Huge victory for animals in Poland

Over the last 2 days, the Sejm (the lower house of the Polish Parliament) has held a historic meeting for the legal protection of animals in Poland. It concerned the so-called "Five for animals": a proposed bill with certain key changes to animal protection law. MPs voted in favour of an amendment, which includes, among other things, a ban on breeding animals for fur.

Yesterday's sitting of Sejm was concluded by a vast majority voting in favour of the Five for Animals. This means that today is a very important day for everyone concerned with animal welfare. The victory is even greater when you consider the fact that Poland is the third biggest fur producer in the world. Every year, over 5 million animals are killed for fur in Poland, but hopefully, this cruelty will now finally come to an end.

MP Marek Suski using footage from our investigations

Five for Animals is a bill initiated by Jarosław Kaczyński (the leader of the ruling party) and the Young Law and Justice Forum. This draft concerns the improvement of animal welfare law, through measures that include, among other things, a ban on fur farming, the strengthening of controls on the living conditions of animals, a ban on the use of animals for entertainment (e.g. in circuses), a ban on keeping animals permanently on chains, the definition of minimum pen dimensions and a restriction on the possibility of ritual slaughter (the way of killing of animals according to special guidelines, including the lack of stunning before the slaughter). The bill was submitted to the Sejm on Friday, 11 September 2020.

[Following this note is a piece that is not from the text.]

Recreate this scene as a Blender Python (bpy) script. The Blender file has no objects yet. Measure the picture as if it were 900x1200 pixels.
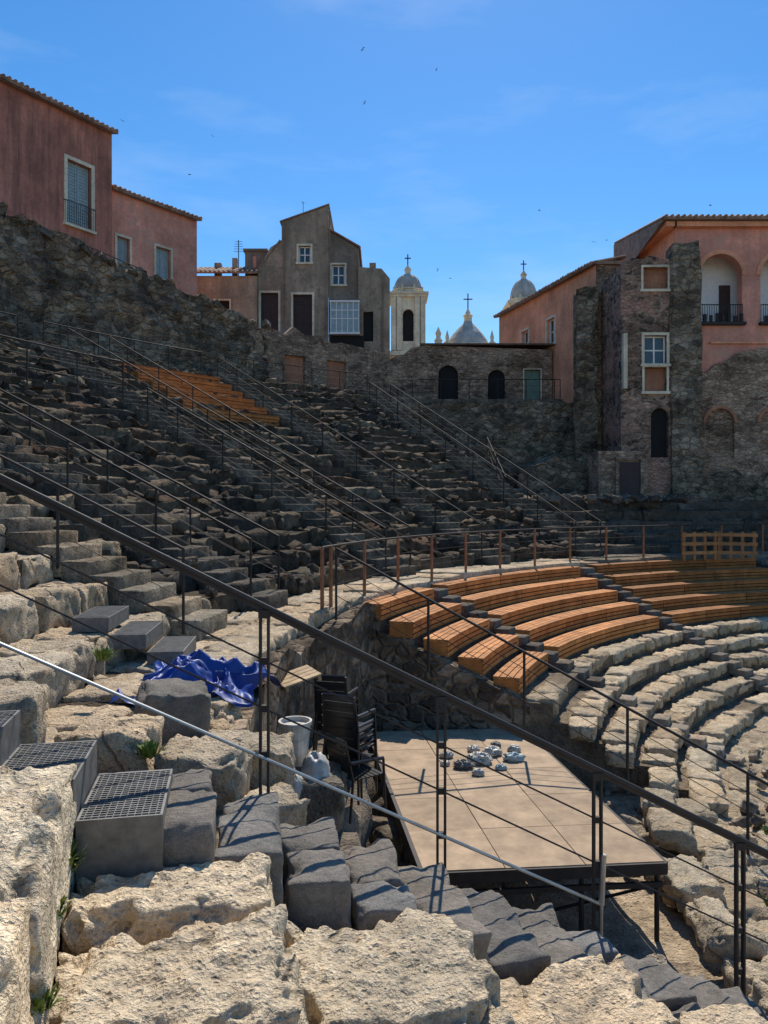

Work on the amendment had already begun at the Sejm the following week. The discussions on the Five for Animals project started on Wednesday evening and ended on Thursday night. The changes have since gained cross-party support.

The project's sponsor was the Law and Justice Party MP Grzegorz Puda, Deputy Minister of Funds and Regional Policy. He defended the project against attacks by supporters of the fur industry. In addition to the key issue of ethics, he argued that the project had involved consultations with villagers who suffer from the stench, insect infestations, environmental and groundwater pollution as a result of fur production, and who, as farmers, support the ban.

A fox rescued from a fur farm/ photo Andrew Skowron

It is a huge victory for everyone involved in the campaign. Otwarte Klatki started the fur ban campaign (called “Cena Futra” - price of fur) 9 years ago. Since then, they have exposed the reality of the Polish fur industry. Their activists participated in countless demonstrations, fundraising events, talks with companies and politicians, discussions and evidence gathering from people living next to fur farms, and much more. 

 Investigations have always been a crucial part of this work. And the last one that we published, featuring what is probably the biggest mink farm in the world made fur farming once again a topic of political discussion. The footage recorded by Yevhen revealed numerous cases of cannibalism, aggression, self-harming, open wounds and paralysis amongst minks on the farm. Also, it showed the lack of veterinary care on the farm and many cases of animals escaping. Just two hours after the publication of this footage there was the press conference organised by the ruling party, in which they announced the “Five for Animals” bill. Many amazing things happened since then - politicians from across the political spectrum supported the initiative and it all resulted in a majority of MPs (77%) voting in favour of it. 

Now the bill has to be voted by the Senate (the upper house of Polish parliament) and signed by the president.